Only the Lonely: Fukada Explores Constructions of Identity
Japanese auteur Kôji Fukada often favors narratives wherein tenuous but comfortable rhythms are suddenly upended by a confrontation with unresolved issues instigated by relationships with new acquaintances or old reunions. Often, these result in drastic, dramatic emotional shifts, such as in Harmonium (2016) or A Girl Missing (2019), or lead to a divine sense of catharsis in 2022’s Love Life (read review). For his latest feature, Nagi Notes, Fukada is perhaps at his most elegantly demure as he juxtaposes two developing relationships rapidly progressing during one week in the titular rural area located in Okayama Prefecture. Lulled into a sense of complacency, passions suddenly burst into bloom, and projected yearnings once displaced and funneled through artistic objectification suddenly are allowed corporeal dimension.
Yuri (Shizuka Ishibashi), a divorced architect, has decided to visit her former sister-in-law Yoriko (Takako Matsu) at the latter’s family home in rural Nagi. The women have remained close despite Yuri divorcing Yoriko’s brother, though she feels trepidation about visiting her ex-husband’s family home. The pretense of the visit is for Yoriko to make a wooden sculpture of Yuri as this has become an artistic passion outside of teaching art to local students, including Haruki (Kawaguchi Waku) and his best friend Keita (Kiyora Fujiwara). Keita has lived in Nagi for the past five years with his father, who is stationed at the local Self-Defense Force Camp, a military base which revived the area’s dwindling industries. Trouble seems to be on the horizon for the angst ridden Keita, whilst a complicated history between Haruki’s father Yoshihiro (Kenichi Matsuyama), Yoriko, and his deceased mother finally reveals itself.

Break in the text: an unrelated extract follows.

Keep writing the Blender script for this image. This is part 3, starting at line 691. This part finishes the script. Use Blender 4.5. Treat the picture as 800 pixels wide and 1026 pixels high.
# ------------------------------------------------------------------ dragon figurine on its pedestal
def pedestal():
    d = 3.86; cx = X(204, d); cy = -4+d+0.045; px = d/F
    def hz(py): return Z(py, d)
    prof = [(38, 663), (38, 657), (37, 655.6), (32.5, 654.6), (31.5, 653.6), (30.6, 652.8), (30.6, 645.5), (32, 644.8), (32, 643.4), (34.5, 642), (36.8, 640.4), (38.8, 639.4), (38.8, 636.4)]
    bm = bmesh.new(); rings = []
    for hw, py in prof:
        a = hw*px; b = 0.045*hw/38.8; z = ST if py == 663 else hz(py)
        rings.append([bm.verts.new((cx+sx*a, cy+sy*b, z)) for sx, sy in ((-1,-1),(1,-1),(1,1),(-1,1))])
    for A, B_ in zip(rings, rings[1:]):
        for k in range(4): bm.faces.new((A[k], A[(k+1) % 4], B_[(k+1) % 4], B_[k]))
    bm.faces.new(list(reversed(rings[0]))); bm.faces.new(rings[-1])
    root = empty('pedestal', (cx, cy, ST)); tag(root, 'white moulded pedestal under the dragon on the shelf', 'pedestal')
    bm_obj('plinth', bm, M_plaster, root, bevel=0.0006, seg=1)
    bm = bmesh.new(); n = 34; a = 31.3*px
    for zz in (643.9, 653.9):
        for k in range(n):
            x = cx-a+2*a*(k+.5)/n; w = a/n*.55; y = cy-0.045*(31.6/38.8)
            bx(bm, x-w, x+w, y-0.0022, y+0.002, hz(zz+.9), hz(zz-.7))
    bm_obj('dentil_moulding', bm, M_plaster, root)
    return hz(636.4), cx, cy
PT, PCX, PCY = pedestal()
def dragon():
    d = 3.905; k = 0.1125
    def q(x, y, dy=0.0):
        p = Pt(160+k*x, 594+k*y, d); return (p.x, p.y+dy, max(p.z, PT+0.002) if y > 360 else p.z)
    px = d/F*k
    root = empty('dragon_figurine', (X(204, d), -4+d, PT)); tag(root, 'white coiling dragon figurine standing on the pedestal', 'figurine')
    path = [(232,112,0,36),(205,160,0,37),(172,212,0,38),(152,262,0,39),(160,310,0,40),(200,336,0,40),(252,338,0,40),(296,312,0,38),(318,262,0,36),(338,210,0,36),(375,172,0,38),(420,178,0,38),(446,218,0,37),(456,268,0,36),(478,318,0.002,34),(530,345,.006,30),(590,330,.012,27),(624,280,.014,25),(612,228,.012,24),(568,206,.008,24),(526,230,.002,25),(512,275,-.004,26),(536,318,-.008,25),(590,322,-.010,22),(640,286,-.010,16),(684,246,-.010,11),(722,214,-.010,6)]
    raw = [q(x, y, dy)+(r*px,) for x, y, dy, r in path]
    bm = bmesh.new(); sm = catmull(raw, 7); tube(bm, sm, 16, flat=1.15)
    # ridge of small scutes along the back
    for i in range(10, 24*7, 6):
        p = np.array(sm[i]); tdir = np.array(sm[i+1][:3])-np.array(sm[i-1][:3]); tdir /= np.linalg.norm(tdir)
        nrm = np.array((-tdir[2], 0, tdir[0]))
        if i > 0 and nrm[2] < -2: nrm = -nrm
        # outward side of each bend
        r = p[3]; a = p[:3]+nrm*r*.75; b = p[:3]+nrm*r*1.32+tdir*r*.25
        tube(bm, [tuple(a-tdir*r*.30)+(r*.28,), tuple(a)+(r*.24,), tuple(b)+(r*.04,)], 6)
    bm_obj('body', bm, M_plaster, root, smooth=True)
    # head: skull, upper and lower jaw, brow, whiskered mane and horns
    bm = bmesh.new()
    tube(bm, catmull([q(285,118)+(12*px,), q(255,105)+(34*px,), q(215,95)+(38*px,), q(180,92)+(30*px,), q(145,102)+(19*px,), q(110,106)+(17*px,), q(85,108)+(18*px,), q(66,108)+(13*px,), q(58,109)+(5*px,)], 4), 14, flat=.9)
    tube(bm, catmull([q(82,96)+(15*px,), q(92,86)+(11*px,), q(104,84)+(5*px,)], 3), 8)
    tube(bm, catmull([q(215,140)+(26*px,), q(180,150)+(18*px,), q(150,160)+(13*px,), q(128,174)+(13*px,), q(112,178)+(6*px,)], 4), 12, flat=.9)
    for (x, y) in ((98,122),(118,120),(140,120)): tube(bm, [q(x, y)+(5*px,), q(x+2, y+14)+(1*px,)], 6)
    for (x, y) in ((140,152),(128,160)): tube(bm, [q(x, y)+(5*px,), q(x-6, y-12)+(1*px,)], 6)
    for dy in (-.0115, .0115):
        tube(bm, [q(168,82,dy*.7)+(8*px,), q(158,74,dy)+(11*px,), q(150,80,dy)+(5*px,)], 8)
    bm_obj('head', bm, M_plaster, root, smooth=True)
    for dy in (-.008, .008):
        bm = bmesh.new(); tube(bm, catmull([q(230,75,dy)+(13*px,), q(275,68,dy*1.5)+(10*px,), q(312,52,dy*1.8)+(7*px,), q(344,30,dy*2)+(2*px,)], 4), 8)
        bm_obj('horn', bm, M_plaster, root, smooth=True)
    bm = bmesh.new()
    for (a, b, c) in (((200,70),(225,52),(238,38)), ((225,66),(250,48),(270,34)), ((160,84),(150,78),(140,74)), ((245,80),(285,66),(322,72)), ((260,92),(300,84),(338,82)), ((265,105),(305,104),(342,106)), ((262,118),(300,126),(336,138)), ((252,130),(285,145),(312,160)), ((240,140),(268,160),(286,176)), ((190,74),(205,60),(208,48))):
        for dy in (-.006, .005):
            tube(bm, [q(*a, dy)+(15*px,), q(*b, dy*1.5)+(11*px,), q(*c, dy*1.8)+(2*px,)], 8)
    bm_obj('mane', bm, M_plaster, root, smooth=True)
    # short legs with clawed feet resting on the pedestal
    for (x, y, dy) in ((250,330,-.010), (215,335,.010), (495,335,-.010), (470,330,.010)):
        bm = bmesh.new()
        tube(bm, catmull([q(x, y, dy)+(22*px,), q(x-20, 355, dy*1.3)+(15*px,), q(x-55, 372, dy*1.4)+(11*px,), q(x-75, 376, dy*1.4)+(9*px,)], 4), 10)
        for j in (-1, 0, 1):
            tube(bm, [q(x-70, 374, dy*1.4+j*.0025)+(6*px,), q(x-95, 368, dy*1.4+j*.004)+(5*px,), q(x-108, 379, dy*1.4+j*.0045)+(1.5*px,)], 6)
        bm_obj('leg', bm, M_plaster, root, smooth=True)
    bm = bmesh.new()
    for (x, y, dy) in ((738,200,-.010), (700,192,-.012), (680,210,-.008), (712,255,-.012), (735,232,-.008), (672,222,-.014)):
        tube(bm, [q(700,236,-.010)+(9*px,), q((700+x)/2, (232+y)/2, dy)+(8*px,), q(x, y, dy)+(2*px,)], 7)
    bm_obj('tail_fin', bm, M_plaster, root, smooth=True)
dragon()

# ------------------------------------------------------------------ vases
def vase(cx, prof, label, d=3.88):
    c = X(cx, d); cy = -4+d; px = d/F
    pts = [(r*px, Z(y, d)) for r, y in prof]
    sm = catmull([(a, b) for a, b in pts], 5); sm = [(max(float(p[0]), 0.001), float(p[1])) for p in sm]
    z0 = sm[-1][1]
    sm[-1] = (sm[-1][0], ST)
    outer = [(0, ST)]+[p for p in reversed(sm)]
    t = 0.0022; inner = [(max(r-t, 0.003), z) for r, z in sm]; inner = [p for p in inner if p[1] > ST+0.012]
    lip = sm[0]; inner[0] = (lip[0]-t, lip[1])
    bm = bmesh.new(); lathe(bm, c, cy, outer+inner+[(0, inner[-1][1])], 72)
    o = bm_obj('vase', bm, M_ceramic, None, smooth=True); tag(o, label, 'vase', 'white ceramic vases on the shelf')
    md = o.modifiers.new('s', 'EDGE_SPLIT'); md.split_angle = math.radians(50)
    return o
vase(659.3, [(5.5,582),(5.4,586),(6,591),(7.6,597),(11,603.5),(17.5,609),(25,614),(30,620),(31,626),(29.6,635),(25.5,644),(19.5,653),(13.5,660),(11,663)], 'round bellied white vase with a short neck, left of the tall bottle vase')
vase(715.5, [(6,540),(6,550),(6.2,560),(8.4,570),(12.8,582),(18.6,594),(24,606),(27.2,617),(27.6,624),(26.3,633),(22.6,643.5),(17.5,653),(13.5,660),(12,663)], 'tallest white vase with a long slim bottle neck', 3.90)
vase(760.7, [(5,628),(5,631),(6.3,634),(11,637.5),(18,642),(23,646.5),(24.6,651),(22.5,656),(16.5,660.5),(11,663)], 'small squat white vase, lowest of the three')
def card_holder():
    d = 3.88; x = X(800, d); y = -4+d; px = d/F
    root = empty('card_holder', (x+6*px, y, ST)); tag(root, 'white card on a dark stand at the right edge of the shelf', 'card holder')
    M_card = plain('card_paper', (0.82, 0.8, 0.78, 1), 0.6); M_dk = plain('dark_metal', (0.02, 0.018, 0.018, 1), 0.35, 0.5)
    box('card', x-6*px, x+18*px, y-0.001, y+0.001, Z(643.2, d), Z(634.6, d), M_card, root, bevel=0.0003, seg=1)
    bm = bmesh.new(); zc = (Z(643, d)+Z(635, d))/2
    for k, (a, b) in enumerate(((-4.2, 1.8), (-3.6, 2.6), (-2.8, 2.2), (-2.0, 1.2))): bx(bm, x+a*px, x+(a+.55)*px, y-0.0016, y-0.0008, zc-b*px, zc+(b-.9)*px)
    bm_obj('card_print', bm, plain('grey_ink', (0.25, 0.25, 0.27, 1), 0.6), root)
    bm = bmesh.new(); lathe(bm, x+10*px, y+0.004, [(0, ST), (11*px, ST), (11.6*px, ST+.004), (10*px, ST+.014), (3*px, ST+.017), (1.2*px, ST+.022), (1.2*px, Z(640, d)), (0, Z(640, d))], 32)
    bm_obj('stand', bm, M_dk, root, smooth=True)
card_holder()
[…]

“A building is a symbol of authority and selection,” remarks Yuriko, one of many examples whereby a character offers a conclusive interpretation about the artistic achievements of another. Likewise, Yuri will downplay the powerful appeal instilled in a drawing of her face hanging on a bedroom wall. The signals communicated through sculpture, photography, architecture, and drawing are stymied, misinterpreted, or ignored because they are all metaphorical methods of communication. During one of the film’s many exchanges of dialogue, it’s Yuri who conclusively determines it is a partner’s voice which really matters, and it’s through language a quartet of characters are allowed to forge new possibilities in realizing desires eluding them.

Certainly, Nagi Notes feels like Fukada at his gentlest, and there are passages which could easily be mistaken for something by Hirokazu Kore-eda. However, Fukada eventually slices through the ambiguities, evidenced quite charmingly through the budding romance between Keita and Haruki, which bears comparison to the strained friendship in Kore-eda’s Monster (2023). But a precise pattern begins to evolve, beginning with projections and assumptions with Keita recognizing Yuri from a composite of her likeness. In a quiet, slow, and methodical fashion the audience fills in the gaps the characters have been unable to bridge themselves. It’s clear Yuri and Yoriko have been dancing around how to define their relationship after Yuri divorced Yoriko’s absent older brother. Much like the sculpture of Yuri which begins to take her form, so does her own self-reflected identity become clear, the metaphorical building she’s constructed around herself opening doors to new possibilities.
The women’s past life choices suggest a myriad of regrets, and we learn Yoriko was actually in love with Haruki’s deceased mother, with whom requited feelings were shared. The impetuous decision of Haruki and Keita running away together to avoid an impending separation is the climax which showcases an opposite extreme, and Fukada’s refrain seems to be a study on how loneliness can overshadow us wherever we go because it’s one’s own choice to be defined by it. An unforeseen tempest simultaneously boils over concurrently with the repressed emotional turmoil long held at bay in Nagi, and suddenly, a sweet, simple clarity descends after the rain has gone.
Reviewed on May 13th at the 2026 Cannes Film Festival (79th edition) – Competition. 110 Mins.